Quote the listing in full, exactly as given, minus any pictures.

────

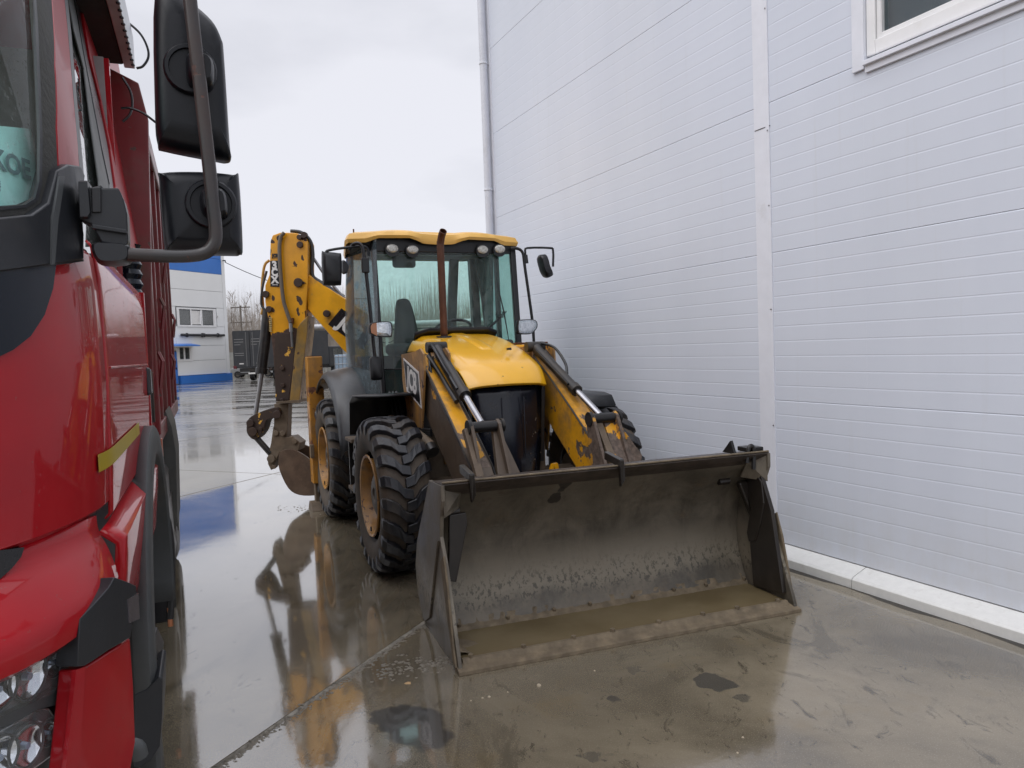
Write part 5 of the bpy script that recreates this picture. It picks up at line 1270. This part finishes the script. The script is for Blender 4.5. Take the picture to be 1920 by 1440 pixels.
# corrugated intake behind the cab
mb = MB(); pr = []
for k in range(26): pr.append((1.72+.6*k/25, .075+.012*(k % 2)))
mb.lathe(pr, (-4.06, -.34, 0), 'z', 18); mb.build('intake_bellows', gloss_dark, truck, smooth=50)
MB().cyl((-4.08, -.30, 1.45), (-4.08, -.30, 1.70), .06, 14).build('air_filter', darkmet, truck, smooth=40)
# dump body: bulkhead, side with posts
body = empty('dump_body', (0, 0, 0), 0, truck)
MB().prism([(-4.28, -.34, 1.35), (-4.28, -.26, 1.35), (-4.28, -.20, 3.0), (-4.28, -.235, 3.18), (-4.28, -.36, 3.24), (-4.28, -2.65, 3.24), (-4.28, -2.74, 1.35)], (-.05, 0, 0)).build('bulkhead', dred, body, .006)
MB().box((-7.35, -.345, 1.35), (-4.335, -.305, 3.12)).box((-7.35, -2.70, 1.35), (-4.335, -2.66, 3.12)).box((-7.35, -2.66, 1.35), (-4.335, -.345, 1.42)).build('body_side', dred, body)
for k, x in enumerate((-4.34, -4.95, -5.55, -6.15, -6.75, -7.33)):
    MB().box((x-.06, -.304, 1.36), (x, -.245 if k else -.232, 3.10)).build('side_post', dred, body, .006)
MB().box((-7.36, -.304, 3.02), (-4.345, -.235, 3.13)).build('top_rail', dred, body, .006)
MB().box((-7.36, -.304, 1.30), (-4.345, -.240, 1.40)).build('bottom_rail', dred, body, .006)
for k in range(5):
    MB().tube([(-4.6-.6*k, -.235, 1.6+.35*(k % 3)), (-4.6-.6*k, -.215, 1.75+.35*(k % 3)), (-4.62-.6*k, -.235, 1.8+.35*(k % 3))], .012, 6).build('latch', dred, body)
# front canopy of the body with perforated edge
MB().box((-4.25, -2.7, 3.25), (-2.6, -.295, 3.37)).build('canopy', plain("near_black_canopy", (.016, .013, .013), .7), body, .01)  # canopy coloured near black all over, unlike the red body
al = MB(); al.box((-4.26, -.294, 3.24), (-2.6, -.245, 3.40)); alo = al.build('canopy_edge', plain("galvanised_edge", (.50, .51, .53), .35, .4, .1, (.3, .3, .3)), body, .004)
for k in range(22):
    x = -4.2+.07*k; MB().cyl((x, -.25, 3.234), (x, -.25, 3.24), .009, 6).build('hole', black_decal, alo)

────

# [Answer for this exercise]
Write part 5 of the bpy script that recreates this picture. It picks up at line 1270. This part finishes the script. The script is for Blender 4.5. Take the picture to be 1920 by 1440 pixels.
# corrugated intake behind the cab
mb = MB(); pr = []
for k in range(26): pr.append((1.72+.6*k/25, .075+.012*(k % 2)))
mb.lathe(pr, (-4.06, -.34, 0), 'z', 18); mb.build('intake_bellows', gloss_dark, truck, smooth=50)
MB().cyl((-4.08, -.30, 1.45), (-4.08, -.30, 1.70), .06, 14).build('air_filter', darkmet, truck, smooth=40)
# dump body: bulkhead, side with posts
body = empty('dump_body', (0, 0, 0), 0, truck)
MB().prism([(-4.28, -.34, 1.35), (-4.28, -.26, 1.35), (-4.28, -.20, 3.0), (-4.28, -.235, 3.18), (-4.28, -.36, 3.24), (-4.28, -2.65, 3.24), (-4.28, -2.74, 1.35)], (-.05, 0, 0)).build('bulkhead', dred, body, .006)
MB().box((-7.35, -.345, 1.35), (-4.335, -.305, 3.12)).box((-7.35, -2.70, 1.35), (-4.335, -2.66, 3.12)).box((-7.35, -2.66, 1.35), (-4.335, -.345, 1.42)).build('body_side', dred, body)
for k, x in enumerate((-4.34, -4.95, -5.55, -6.15, -6.75, -7.33)):
    MB().box((x-.06, -.304, 1.36), (x, -.245 if k else -.232, 3.10)).build('side_post', dred, body, .006)
MB().box((-7.36, -.304, 3.02), (-4.345, -.235, 3.13)).build('top_rail', dred, body, .006)
MB().box((-7.36, -.304, 1.30), (-4.345, -.240, 1.40)).build('bottom_rail', dred, body, .006)
for k in range(5):
    MB().tube([(-4.6-.6*k, -.235, 1.6+.35*(k % 3)), (-4.6-.6*k, -.215, 1.75+.35*(k % 3)), (-4.62-.6*k, -.235, 1.8+.35*(k % 3))], .012, 6).build('latch', dred, body)
# front canopy of the body with perforated edge
MB().box((-4.25, -2.7, 3.25), (-2.6, -.295, 3.37)).build('canopy', plain("near_black_canopy", (.016, .013, .013), .7), body, .01)  # canopy coloured near black all over, unlike the red body
al = MB(); al.box((-4.26, -.294, 3.24), (-2.6, -.245, 3.40)); alo = al.build('canopy_edge', plain("galvanised_edge", (.50, .51, .53), .35, .4, .1, (.3, .3, .3)), body, .004)
for k in range(22):
    x = -4.2+.07*k; MB().cyl((x, -.25, 3.234), (x, -.25, 3.24), .009, 6).build('hole', black_decal, alo)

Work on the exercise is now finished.